__WHAT THE EXERCISE ASKS__. Copy out all the lines exactly. Omit pictures.

— Start of DATASET SECTION —

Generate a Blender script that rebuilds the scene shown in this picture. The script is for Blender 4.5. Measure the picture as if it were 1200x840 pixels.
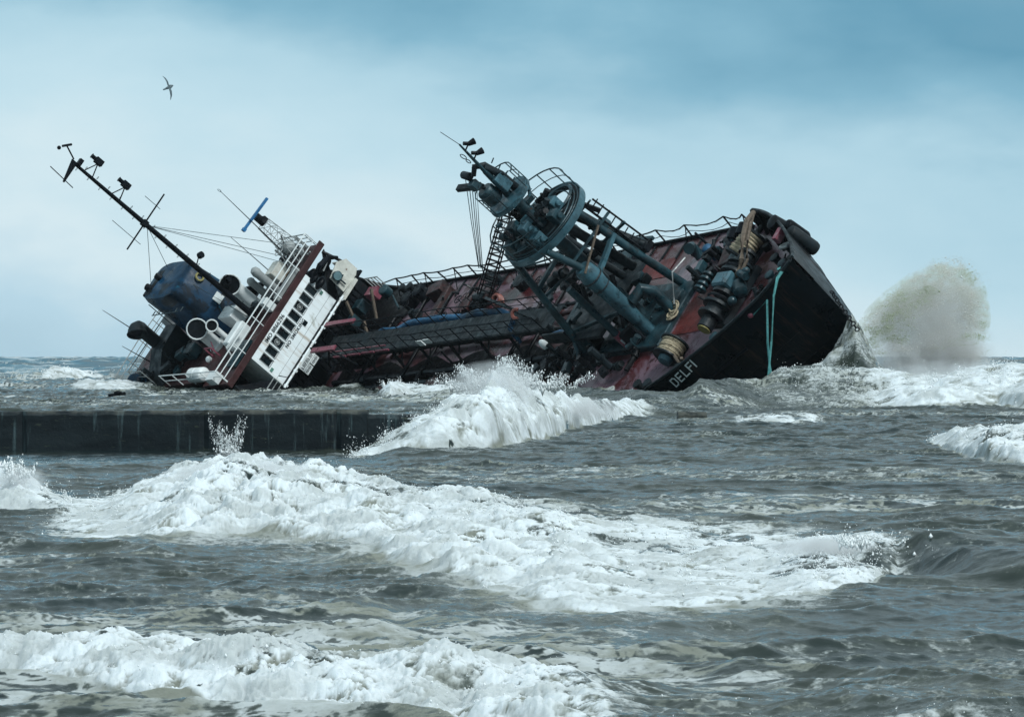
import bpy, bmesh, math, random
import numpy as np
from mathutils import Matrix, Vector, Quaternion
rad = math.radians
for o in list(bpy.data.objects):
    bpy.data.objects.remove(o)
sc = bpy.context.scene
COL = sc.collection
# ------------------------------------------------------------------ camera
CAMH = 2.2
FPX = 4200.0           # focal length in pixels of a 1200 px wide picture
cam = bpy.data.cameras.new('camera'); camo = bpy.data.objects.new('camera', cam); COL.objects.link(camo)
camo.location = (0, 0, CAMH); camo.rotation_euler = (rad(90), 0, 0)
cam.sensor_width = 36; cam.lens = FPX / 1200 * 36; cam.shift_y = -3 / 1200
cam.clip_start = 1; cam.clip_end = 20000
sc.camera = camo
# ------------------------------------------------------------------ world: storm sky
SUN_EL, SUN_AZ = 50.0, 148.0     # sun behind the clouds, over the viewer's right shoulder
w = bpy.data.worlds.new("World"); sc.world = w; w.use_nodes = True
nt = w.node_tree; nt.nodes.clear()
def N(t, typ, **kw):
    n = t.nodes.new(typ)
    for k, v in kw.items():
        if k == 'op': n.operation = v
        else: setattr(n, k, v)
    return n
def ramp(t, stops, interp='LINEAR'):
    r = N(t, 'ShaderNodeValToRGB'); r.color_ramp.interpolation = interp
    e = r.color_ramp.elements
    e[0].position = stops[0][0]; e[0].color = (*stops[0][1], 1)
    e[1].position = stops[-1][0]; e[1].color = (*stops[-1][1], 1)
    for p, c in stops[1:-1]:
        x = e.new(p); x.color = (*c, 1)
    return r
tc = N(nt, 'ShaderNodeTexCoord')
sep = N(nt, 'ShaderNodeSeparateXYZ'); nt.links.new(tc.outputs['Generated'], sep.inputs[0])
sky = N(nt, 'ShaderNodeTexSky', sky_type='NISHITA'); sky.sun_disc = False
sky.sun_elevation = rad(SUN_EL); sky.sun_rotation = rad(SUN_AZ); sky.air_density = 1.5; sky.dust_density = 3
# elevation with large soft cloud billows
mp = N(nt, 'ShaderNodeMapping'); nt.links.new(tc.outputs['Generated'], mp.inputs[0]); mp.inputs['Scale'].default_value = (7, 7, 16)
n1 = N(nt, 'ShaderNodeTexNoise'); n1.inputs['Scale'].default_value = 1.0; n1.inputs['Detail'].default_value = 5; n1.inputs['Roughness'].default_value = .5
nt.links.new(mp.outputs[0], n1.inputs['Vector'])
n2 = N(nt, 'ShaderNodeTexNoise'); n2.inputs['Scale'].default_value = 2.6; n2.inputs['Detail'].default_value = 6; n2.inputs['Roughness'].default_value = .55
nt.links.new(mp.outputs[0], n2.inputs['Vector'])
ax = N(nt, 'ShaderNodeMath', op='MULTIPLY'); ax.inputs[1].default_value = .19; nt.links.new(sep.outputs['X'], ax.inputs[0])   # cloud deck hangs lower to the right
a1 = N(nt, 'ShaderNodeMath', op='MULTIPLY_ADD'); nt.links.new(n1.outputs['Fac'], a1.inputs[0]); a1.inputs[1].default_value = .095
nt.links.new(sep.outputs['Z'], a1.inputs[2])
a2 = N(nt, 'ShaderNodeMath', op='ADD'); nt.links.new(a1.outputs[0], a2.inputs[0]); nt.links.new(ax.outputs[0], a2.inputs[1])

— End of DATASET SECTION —

__RESPONSE BELOW__.
Generate a Blender script that rebuilds the scene shown in this picture. The script is for Blender 4.5. Measure the picture as if it were 1200x840 pixels.
import bpy, bmesh, math, random
import numpy as np
from mathutils import Matrix, Vector, Quaternion
rad = math.radians
for o in list(bpy.data.objects):
    bpy.data.objects.remove(o)
sc = bpy.context.scene
COL = sc.collection
# ------------------------------------------------------------------ camera
CAMH = 2.2
FPX = 4200.0           # focal length in pixels of a 1200 px wide picture
cam = bpy.data.cameras.new('camera'); camo = bpy.data.objects.new('camera', cam); COL.objects.link(camo)
camo.location = (0, 0, CAMH); camo.rotation_euler = (rad(90), 0, 0)
cam.sensor_width = 36; cam.lens = FPX / 1200 * 36; cam.shift_y = -3 / 1200
cam.clip_start = 1; cam.clip_end = 20000
sc.camera = camo
# ------------------------------------------------------------------ world: storm sky
SUN_EL, SUN_AZ = 50.0, 148.0     # sun behind the clouds, over the viewer's right shoulder
w = bpy.data.worlds.new("World"); sc.world = w; w.use_nodes = True
nt = w.node_tree; nt.nodes.clear()
def N(t, typ, **kw):
    n = t.nodes.new(typ)
    for k, v in kw.items():
        if k == 'op': n.operation = v
        else: setattr(n, k, v)
    return n
def ramp(t, stops, interp='LINEAR'):
    r = N(t, 'ShaderNodeValToRGB'); r.color_ramp.interpolation = interp
    e = r.color_ramp.elements
    e[0].position = stops[0][0]; e[0].color = (*stops[0][1], 1)
    e[1].position = stops[-1][0]; e[1].color = (*stops[-1][1], 1)
    for p, c in stops[1:-1]:
        x = e.new(p); x.color = (*c, 1)
    return r
tc = N(nt, 'ShaderNodeTexCoord')
sep = N(nt, 'ShaderNodeSeparateXYZ'); nt.links.new(tc.outputs['Generated'], sep.inputs[0])
sky = N(nt, 'ShaderNodeTexSky', sky_type='NISHITA'); sky.sun_disc = False
sky.sun_elevation = rad(SUN_EL); sky.sun_rotation = rad(SUN_AZ); sky.air_density = 1.5; sky.dust_density = 3
# elevation with large soft cloud billows
mp = N(nt, 'ShaderNodeMapping'); nt.links.new(tc.outputs['Generated'], mp.inputs[0]); mp.inputs['Scale'].default_value = (7, 7, 16)
n1 = N(nt, 'ShaderNodeTexNoise'); n1.inputs['Scale'].default_value = 1.0; n1.inputs['Detail'].default_value = 5; n1.inputs['Roughness'].default_value = .5
nt.links.new(mp.outputs[0], n1.inputs['Vector'])
n2 = N(nt, 'ShaderNodeTexNoise'); n2.inputs['Scale'].default_value = 2.6; n2.inputs['Detail'].default_value = 6; n2.inputs['Roughness'].default_value = .55
nt.links.new(mp.outputs[0], n2.inputs['Vector'])
ax = N(nt, 'ShaderNodeMath', op='MULTIPLY'); ax.inputs[1].default_value = .19; nt.links.new(sep.outputs['X'], ax.inputs[0])   # cloud deck hangs lower to the right
a1 = N(nt, 'ShaderNodeMath', op='MULTIPLY_ADD'); nt.links.new(n1.outputs['Fac'], a1.inputs[0]); a1.inputs[1].default_value = .095
nt.links.new(sep.outputs['Z'], a1.inputs[2])
a2 = N(nt, 'ShaderNodeMath', op='ADD'); nt.links.new(a1.outputs[0], a2.inputs[0]); nt.links.new(ax.outputs[0], a2.inputs[1])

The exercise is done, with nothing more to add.